Boys Basketball Triumphs to a Trophy
Boys basketball team with the trophy

A Chronicle of the 2026 NEPSAC Champions

by Mason von Jess '19

As the first signs of spring began to show across New England the weekend of March 7-8, Boys Varsity Basketball Head Coach Joe Busacca and his team had their focus firmly on completing their goal set during the teeth of winter: bringing a championship back to the Hotchkiss community. And on Sunday, March 8, they did just that. #5 Hotchkiss beat #2 Phillips Andover 66-54 to secure the NEPSAC Class A Boys Basketball Championship, adding to their season résumé after already winning a Founders League title.

Although neither Coach Busacca nor any of his players had ever competed in a NEPSAC Championship game, elements of familiarity existed for the group to lean on in the minutes leading up to the game. Their playoff journey would end on the court of Worcester Academy, where it started four days earlier in a quarterfinal contest that pitted #4 Milton Academy as the neutral site host against the Bearcats.

While their classmates and teachers cheered on from a viewing party in the new Dining Commons back in Lakeville, the team established a halftime lead that lasted into a 57-54 victory over the Mustangs.

No such stream was necessary on Saturday as Hotchkiss played host to #8 Phillips Exeter. Feeding off the energy vibrating through the MAC, the team gave their supporters lots of reason to cheer. Hotchkiss never trailed during the semifinal matchup, trouncing the Lions 69-52.
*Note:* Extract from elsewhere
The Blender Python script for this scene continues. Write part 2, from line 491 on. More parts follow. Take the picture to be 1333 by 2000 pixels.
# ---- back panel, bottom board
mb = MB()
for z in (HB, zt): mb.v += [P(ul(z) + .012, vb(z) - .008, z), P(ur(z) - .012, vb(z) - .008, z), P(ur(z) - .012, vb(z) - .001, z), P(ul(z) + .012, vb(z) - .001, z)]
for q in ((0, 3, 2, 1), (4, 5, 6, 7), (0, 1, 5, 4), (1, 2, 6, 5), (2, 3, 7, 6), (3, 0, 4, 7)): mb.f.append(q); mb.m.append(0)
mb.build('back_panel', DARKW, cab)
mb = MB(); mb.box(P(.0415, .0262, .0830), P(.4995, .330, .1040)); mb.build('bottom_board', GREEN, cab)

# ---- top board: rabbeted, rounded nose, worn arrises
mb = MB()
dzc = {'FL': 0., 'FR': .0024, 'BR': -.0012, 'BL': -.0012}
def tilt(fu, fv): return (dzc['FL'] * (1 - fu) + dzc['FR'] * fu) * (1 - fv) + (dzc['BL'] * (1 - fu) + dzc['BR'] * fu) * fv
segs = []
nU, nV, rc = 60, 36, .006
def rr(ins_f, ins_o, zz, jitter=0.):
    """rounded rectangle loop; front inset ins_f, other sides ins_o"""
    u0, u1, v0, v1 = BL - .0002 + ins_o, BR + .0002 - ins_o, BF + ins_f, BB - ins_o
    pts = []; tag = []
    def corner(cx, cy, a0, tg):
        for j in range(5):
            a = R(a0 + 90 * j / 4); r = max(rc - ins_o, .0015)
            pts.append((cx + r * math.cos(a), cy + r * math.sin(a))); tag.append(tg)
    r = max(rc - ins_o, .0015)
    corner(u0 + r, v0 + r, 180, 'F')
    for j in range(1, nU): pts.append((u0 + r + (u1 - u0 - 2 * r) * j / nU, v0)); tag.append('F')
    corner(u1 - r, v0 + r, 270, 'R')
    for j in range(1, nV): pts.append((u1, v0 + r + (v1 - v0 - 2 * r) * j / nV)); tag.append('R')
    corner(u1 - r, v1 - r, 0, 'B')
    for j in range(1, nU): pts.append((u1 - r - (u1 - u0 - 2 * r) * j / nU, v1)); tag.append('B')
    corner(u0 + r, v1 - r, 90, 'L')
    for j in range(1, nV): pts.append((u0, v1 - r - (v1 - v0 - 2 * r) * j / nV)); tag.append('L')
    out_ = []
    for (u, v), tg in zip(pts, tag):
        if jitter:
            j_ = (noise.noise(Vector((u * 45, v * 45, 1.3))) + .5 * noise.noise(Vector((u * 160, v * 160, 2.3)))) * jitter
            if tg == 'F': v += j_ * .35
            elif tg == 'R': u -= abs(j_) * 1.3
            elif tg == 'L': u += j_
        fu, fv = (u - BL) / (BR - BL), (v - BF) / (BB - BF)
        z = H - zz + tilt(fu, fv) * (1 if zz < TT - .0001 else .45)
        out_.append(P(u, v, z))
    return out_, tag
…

This victory earned the team one more game, one more chance to compete, and one more opportunity to collectively manifest the calling card of their coach: Be Better Than Yesterday (BBTY). A familiar message, transformed into unprecedented results—the program’s second ever NEPSAC title—and emblematic of this group’s journey to reach them.

BBTY does not mean reckless advancement—it relies upon the building and mastering of a foundation that one can trust and expand from. When asked what Coach Busacca was most proud of during this playoff run, he said, “Resilience. This group had the mental grit to lock in when we needed it most.” And it would be easy to understand why if one had followed the team from the start of the season. They ran a 5 on 0 and press breakdown drill every day to fall in love with the details.

“Usually, it can be hard to invest high school players in these types of drills, but this group wanted to be better,” Busacca said. “That’s what is so special about this group of guys. They had the individual discipline to see the long-term goal and what needed to happen every day to get there.”

However, nothing in sports is guaranteed—factors such as luck and timing and subjectivity exist—and each championship group takes their own path to conquer what is within their control. One might not be able to tell from their performances in March but this group was stumbling before the calendar changed to 2026. The team was 4-3 and lacked the identity Coach Busacca needed to see for this group to ascend. “I thought we needed to get tougher. We needed to distance ourselves from who we thought we were and fall in love with who we needed to be, which was a defensive, tough-minded group that can win in multiple ways.”

That shift certainly seemed to occur once the team returned from Winter Break, contributing to a 19-1 record in 2026 that included a 9-0 run to close out the regular season and help capture the Founders League title, the first under Busacca.

When asked what these accomplishments mean to Busacca, he said, “It means a lot to the community more than anything for me. There have been so many community members that played a pivotal role in us being successful.”

Another message embodied by this team: the essence of community and group contribution. “This was the first year that I didn’t start the season with choosing captains. The seniors on the team this year were all such good leaders in their own ways that it almost felt like choosing a captain would be a detriment to the team. Every practice and every game they set the bar and supported the younger guys along the way.”

And that is not to undermine the significance of the performances from the tournament MVP, Jordan Ghee ’26, All-Founders League players (Jordan, 1st Team; Preston Merrick ’26, 1st Team; Alonzo Archbold ’27, 2nd Team), or any other player, but rather draw on the intention and collaboration that helped yield these individual recognitions along with the team’s championship.

This team built and mastered the foundation leading to trust, harmony, and grit as a group. And it allowed them to elevate their play when it mattered. “For Hotchkiss basketball, it's a stepping stone,” Busacca said. “We have won two NEPSAC titles in five years and are looking forward to continuing that success.”